▶ **EXERCISE GOAL**
Every line of the material is to be quoted verbatim, minus the pictures.
════════════════
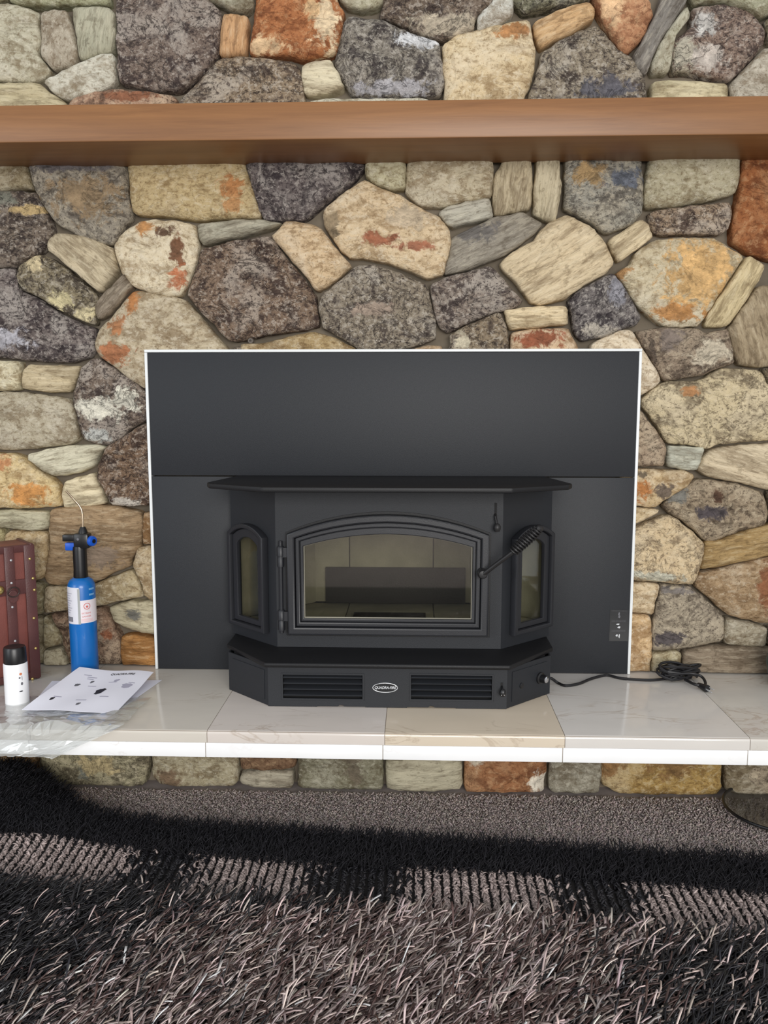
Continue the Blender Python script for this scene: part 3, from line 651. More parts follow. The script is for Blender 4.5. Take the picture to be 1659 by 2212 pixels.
# handle
P0, P1, P2 = aty(1043, 1241, -.236), aty(1108, 1192, -.262), aty(1163, 1143, -.275)
hd = tube('door_handle', catmull([P0, P0.lerp(P1, .5), P1, P1.lerp(P2, .5), P2]), .0056, M_spring, door, 10)
lathe('handle_boss', P0+Vector((0, .03, 0)), [(0, 0), (.012, 0), (.012, .026), (.009, .034), (0, .036)], M_spring, door, 20, (0, -1, 0))
ax = (P2-P1).normalized(); e1 = ax.orthogonal().normalized(); e2 = ax.cross(e1); hl = (P2-P1).length
turns = 11; pts = []
for i in range(turns*12+1):
    t = i/(turns*12); r = .0125*(1-.18*abs(2*t-1)**3); a = 2*PI*turns*t
    pts.append(P1.lerp(P2, t)+(e1*math.cos(a)+e2*math.sin(a))*r)
tube('coil_grip', pts, .0026, M_spring, hd, 6)
lathe('handle_tip', P2, [(0, 0), (.010, 0), (.010, .006), (.006, .010), (0, .011)], M_spring, hd, 16, tuple(ax))
# hinges
HX = aty(606, 1200, FY-.012).x
tube('hinge_rod', [(HX, FY-.010, .392), (HX, FY-.010, .625)], .0050, M_cast, stove, 12)
for yy in (1181, 1319):
    zt = aty(606, yy, FY-.012).z
    bm = bmesh.new(); add_lathe(bm, (HX, FY-.010, zt-.050), [(0, 0), (.0085, 0), (.0085, .022), (.0078, .023), (.0078, .025), (.0095, .026), (.0095, .048), (.006, .052), (0, .052)], 16)
    add_box(bm, HX+.004, HX+.020, FY-.016, FY-.006, zt-.026, zt-.002)
    bm_obj('hinge', bm, M_cast, stove, smooth=True)
# air lever on the front plate
s0, s1 = aty(1071, 1086, FY), aty(1071, 1122, FY)
box('lever_slot', s0.x-.003, s0.x+.003, FY-.0008, FY, s1.z, s0.z, M_dark, stove)
k0 = aty(1070, 1112, FY-.004); k1 = aty(1074, 1143, FY-.02)
lv = tube('air_lever', [k0+Vector((0, .004, 0)), k0+Vector((0, -.006, -.004)), k1+Vector((0, .004, .01)), k1], .0034, M_spring, stove, 8)
lathe('lever_knob', k1+Vector((0, 0, .004)), [(0, -.011), (.006, -.010), (.0085, -.004), (.0085, .003), (.005, .009), (0, .010)], M_spring, lv, 16)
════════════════
▶ **REPLY**
Continue the Blender Python script for this scene: part 3, from line 651. More parts follow. The script is for Blender 4.5. Take the picture to be 1659 by 2212 pixels.
# handle
P0, P1, P2 = aty(1043, 1241, -.236), aty(1108, 1192, -.262), aty(1163, 1143, -.275)
hd = tube('door_handle', catmull([P0, P0.lerp(P1, .5), P1, P1.lerp(P2, .5), P2]), .0056, M_spring, door, 10)
lathe('handle_boss', P0+Vector((0, .03, 0)), [(0, 0), (.012, 0), (.012, .026), (.009, .034), (0, .036)], M_spring, door, 20, (0, -1, 0))
ax = (P2-P1).normalized(); e1 = ax.orthogonal().normalized(); e2 = ax.cross(e1); hl = (P2-P1).length
turns = 11; pts = []
for i in range(turns*12+1):
    t = i/(turns*12); r = .0125*(1-.18*abs(2*t-1)**3); a = 2*PI*turns*t
    pts.append(P1.lerp(P2, t)+(e1*math.cos(a)+e2*math.sin(a))*r)
tube('coil_grip', pts, .0026, M_spring, hd, 6)
lathe('handle_tip', P2, [(0, 0), (.010, 0), (.010, .006), (.006, .010), (0, .011)], M_spring, hd, 16, tuple(ax))
# hinges
HX = aty(606, 1200, FY-.012).x
tube('hinge_rod', [(HX, FY-.010, .392), (HX, FY-.010, .625)], .0050, M_cast, stove, 12)
for yy in (1181, 1319):
    zt = aty(606, yy, FY-.012).z
    bm = bmesh.new(); add_lathe(bm, (HX, FY-.010, zt-.050), [(0, 0), (.0085, 0), (.0085, .022), (.0078, .023), (.0078, .025), (.0095, .026), (.0095, .048), (.006, .052), (0, .052)], 16)
    add_box(bm, HX+.004, HX+.020, FY-.016, FY-.006, zt-.026, zt-.002)
    bm_obj('hinge', bm, M_cast, stove, smooth=True)
# air lever on the front plate
s0, s1 = aty(1071, 1086, FY), aty(1071, 1122, FY)
box('lever_slot', s0.x-.003, s0.x+.003, FY-.0008, FY, s1.z, s0.z, M_dark, stove)
k0 = aty(1070, 1112, FY-.004); k1 = aty(1074, 1143, FY-.02)
lv = tube('air_lever', [k0+Vector((0, .004, 0)), k0+Vector((0, -.006, -.004)), k1+Vector((0, .004, .01)), k1], .0034, M_spring, stove, 8)
lathe('lever_knob', k1+Vector((0, 0, .004)), [(0, -.011), (.006, -.010), (.0085, -.004), (.0085, .003), (.005, .009), (0, .010)], M_spring, lv, 16)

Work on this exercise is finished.